Als eine wesentliche Ursache des Unfallgeschehens sehen die Ermittler insbesondere mangelhaftes Situationsbewusstsein.
Keine Hinweise auf Vorerkrankungen
Die naheliegende Vermutung, eine akute physische Beeinträchtigung könnte die Fehlentscheidung des Piloten verursacht haben, wird durch den Obduktionsbericht der Rechtsmedizin Erlangen nicht bestätigt. Auch eine Vorerkrankung ist bei der Untersuchung nicht nachweisbar. Als Todesursache wird in dem medizinischen Gutachten "Multiorganversagen nach großflächigen Verbrennungen der Hautoberfläche (ca. 80 Prozent) mit Polytrauma" festgestellt.

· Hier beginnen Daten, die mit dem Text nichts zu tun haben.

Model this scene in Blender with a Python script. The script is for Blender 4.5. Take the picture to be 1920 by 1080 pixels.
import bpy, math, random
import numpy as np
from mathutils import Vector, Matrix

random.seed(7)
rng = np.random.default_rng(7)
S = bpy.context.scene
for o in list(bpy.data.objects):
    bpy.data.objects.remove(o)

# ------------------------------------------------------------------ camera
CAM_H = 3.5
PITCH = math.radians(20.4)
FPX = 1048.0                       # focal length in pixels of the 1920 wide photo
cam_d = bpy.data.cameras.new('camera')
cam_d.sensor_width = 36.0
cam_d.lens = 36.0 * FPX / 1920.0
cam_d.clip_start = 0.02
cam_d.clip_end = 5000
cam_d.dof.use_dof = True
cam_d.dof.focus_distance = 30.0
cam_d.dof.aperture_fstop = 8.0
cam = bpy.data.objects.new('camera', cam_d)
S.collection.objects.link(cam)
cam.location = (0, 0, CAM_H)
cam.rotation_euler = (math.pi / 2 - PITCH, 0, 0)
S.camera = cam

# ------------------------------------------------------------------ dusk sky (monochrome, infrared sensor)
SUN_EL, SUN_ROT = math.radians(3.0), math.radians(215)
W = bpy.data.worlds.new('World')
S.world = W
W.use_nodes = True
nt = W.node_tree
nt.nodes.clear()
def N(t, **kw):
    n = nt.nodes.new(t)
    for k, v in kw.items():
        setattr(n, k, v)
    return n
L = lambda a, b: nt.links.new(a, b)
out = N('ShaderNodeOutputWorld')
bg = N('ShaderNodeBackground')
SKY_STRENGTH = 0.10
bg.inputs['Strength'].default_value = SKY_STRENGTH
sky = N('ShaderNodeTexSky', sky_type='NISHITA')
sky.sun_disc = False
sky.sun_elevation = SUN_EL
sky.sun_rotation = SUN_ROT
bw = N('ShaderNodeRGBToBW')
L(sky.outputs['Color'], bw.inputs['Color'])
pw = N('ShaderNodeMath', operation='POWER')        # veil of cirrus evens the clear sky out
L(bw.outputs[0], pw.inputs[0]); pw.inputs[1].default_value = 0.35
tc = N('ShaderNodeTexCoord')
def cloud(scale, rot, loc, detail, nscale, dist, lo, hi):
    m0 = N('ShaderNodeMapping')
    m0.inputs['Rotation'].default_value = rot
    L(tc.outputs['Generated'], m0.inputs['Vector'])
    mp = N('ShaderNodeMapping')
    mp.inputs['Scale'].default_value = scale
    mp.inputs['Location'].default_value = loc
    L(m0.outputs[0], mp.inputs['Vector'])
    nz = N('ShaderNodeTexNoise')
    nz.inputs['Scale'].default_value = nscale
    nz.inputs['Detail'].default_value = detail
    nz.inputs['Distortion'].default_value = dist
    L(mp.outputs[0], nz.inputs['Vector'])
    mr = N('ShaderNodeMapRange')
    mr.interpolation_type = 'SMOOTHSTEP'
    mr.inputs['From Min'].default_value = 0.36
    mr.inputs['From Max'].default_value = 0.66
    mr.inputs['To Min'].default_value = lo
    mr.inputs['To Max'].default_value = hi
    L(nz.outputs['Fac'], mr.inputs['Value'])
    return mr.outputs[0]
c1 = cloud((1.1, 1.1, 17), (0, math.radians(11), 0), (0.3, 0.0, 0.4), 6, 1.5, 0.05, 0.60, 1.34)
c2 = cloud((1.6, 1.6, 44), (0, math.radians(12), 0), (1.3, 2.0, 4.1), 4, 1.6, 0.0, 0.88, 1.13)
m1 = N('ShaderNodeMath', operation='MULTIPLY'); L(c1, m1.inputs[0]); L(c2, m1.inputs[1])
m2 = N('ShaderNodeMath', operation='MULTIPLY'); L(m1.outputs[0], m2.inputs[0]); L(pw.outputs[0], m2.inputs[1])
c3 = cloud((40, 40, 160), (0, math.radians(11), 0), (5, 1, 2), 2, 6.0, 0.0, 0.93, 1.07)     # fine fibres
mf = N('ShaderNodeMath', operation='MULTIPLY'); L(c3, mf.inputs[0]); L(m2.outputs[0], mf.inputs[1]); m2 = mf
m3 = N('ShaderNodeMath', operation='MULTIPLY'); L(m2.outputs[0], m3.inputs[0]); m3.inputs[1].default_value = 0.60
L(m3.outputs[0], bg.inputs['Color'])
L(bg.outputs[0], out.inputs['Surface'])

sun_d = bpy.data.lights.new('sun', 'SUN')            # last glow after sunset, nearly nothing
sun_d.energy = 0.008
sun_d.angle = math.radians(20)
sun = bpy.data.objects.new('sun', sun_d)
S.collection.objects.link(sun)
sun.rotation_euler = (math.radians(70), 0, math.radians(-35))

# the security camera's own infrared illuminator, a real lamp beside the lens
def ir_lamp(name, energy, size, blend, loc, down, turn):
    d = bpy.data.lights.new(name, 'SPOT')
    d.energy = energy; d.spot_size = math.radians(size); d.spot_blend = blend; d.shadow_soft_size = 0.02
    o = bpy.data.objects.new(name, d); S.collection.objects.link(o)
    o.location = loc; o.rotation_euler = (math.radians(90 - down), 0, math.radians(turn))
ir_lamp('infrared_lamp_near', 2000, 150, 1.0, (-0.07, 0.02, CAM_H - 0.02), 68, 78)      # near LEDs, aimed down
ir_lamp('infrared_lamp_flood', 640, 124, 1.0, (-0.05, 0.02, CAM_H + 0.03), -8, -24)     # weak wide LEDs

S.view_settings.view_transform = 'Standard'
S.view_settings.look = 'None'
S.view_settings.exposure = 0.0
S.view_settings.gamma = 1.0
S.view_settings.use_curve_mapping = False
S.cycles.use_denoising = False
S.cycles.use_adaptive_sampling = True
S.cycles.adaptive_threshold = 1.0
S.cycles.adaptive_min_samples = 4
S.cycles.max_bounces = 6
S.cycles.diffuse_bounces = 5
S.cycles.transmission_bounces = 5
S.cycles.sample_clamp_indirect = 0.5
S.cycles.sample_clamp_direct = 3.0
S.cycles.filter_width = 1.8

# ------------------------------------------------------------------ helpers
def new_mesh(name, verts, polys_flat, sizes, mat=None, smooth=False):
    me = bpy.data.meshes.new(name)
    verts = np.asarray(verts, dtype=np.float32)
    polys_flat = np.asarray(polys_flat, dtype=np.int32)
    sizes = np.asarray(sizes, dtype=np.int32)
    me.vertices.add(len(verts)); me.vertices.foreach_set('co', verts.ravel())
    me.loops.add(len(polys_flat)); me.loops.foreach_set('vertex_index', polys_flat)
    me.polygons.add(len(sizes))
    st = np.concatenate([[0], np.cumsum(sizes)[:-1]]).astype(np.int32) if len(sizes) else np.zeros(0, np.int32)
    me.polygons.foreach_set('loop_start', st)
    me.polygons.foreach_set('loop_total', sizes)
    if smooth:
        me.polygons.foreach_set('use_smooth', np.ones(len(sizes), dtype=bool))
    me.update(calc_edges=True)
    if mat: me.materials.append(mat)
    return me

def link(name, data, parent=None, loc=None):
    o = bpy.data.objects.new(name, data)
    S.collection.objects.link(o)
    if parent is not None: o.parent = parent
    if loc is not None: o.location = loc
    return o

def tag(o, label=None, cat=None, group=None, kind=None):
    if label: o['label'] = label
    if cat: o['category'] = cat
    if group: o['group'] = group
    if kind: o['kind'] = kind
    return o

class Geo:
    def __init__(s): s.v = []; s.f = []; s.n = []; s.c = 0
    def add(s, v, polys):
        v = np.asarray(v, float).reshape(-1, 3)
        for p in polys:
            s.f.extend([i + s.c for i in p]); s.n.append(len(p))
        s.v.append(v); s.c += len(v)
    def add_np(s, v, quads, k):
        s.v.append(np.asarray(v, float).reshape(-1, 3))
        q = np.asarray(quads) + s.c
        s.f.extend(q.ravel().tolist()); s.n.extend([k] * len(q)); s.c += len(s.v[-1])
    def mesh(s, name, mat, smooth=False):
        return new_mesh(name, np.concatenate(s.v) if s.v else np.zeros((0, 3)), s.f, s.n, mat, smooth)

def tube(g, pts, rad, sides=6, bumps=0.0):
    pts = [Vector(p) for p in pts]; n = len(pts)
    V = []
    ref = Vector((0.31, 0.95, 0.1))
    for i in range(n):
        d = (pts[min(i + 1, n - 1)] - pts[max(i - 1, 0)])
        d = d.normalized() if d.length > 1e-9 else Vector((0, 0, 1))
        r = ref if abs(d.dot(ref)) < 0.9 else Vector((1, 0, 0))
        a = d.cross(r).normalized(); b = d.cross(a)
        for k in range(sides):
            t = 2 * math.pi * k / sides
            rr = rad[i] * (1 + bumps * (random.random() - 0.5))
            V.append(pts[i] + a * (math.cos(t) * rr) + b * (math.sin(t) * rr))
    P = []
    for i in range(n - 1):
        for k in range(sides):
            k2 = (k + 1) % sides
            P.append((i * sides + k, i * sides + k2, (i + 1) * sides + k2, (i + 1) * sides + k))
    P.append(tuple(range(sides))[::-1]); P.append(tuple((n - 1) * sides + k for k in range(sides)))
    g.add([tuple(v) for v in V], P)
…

Mangelhaftes Situationsbewusstsein
Als eine wesentliche Ursache des Unfallgeschehens sehen die Ermittler insbesondere mangelhaftes Situationsbewusstsein. Im Untersuchungsbericht heißt es: "Weiterhin erscheint es plausibel, dass der beabsichtigte Segelflugstart den Stresslevel des Piloten erhöhte und er den Startlauf übereilt begann." Dass er den Startlauf auch dann nicht abbrach, als der befestigte Bereich der Piste zu Ende ging, könne damit erklärt werden, dass er insgesamt durch die Situation überfordert gewesen sei. Zwar hatte der Flugleiter die sich anbahnende Situation in diesem Moment erkannt und versucht, über Funk einzugreifen und den Start noch zu verhindern. Doch die eindringliche Warnung erreichte den Piloten nicht. Möglicherweise auch deshalb, weil dieser in einer Art Tunnelwahrnehmung gefangen und für Interventionen von außen in diesem Moment nicht mehr zugänglich war. Doch auch die Vorgeschichte des Unfalls wirft Fragen auf. Die erste Flugschule, bei der er die Ausbildung begonnen hatte, bescheinigte ihm, dass er fürs Fliegen ungeeignet gewesen sei. Auf Hinweise auf eigene Fehler hatte er demnach zum Teil unbeherrscht reagiert. Seine Fähigkeit, auf unvorhergesehene Situationen zu reagieren, wurde als mangelhaft beurteilt. Dennoch konnte er bei einer anderen Flugschule seine Ausbildung fortsetzen – obwohl der Leiter der ersten Flugschule seine Kollegen über die zuvor aufgetretenen Probleme informiert hatte.